A very good imitation of a Giraffe may be contrived, on the same principles as those adopted in constructing the Baby Elephant. Provided with an animal's head as nearly like that of a Giraffe as possible, no more difficulty need be feared. First of all, the head must be fastened to the end of a long stick. One of two performers must then hold the stick aloft while his companion, standing close behind, must place himself in a stooping position, so as to make the outline of his own person like that of the lower part of the Giraffe's body. The long stick will of course form the neck of the animal, and the first performer will form the front part of the body. A cloth is then pinned round the stick and round the bodies of the two performers, leaving the legs, of course, to represent the legs of the Giraffe.
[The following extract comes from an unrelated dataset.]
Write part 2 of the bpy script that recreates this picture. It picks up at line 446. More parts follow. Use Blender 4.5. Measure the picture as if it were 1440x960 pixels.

A rope tail must be stuck in by some means or other, and if cleverly managed, it is astonishing what an excellent imitation of the real animal can thus be manufactured.
THE GRAND MUFTI.
One person is appointed to have the dignity of Grand Mufti conferred upon him, which means that, whatever ridiculous action he may choose to perform, that is preceded by the words, "Thus says the Grand Mufti," every one else must follow his example. Nothing that he does, however, unaccompanied by these words, is to be regarded; he may laugh, sneeze, throw up his arms, or do anything else equally absurd, no one must imitate what he does, unless he has uttered the words, "Thus says the Grand Mufti." In order to lead the company astray, and that more forfeits may be paid, the Mufti will no doubt occasionally alter the order of the words, or change them in some way; but all must be on the alert, and remain perfectly silent and motionless, whatever the Mufti either says or does, unless he has been pleased in the first instance to utter the proper words in their right order.
HANDS.
In this game the company generally divides into two parts, half being players, while the rest do the work of guessing. A thimble is then produced by one of the party, or something equally small, that may be easily held in the hand. Seated by the side of the table the players begin passing on the article from hand to hand. When the working has been done sufficiently, the closed hands are all placed on the table for the opponents sitting opposite to guess in succession whose hand holds the treasure. As soon as the hiding-place is discovered, the opposite side take their turn.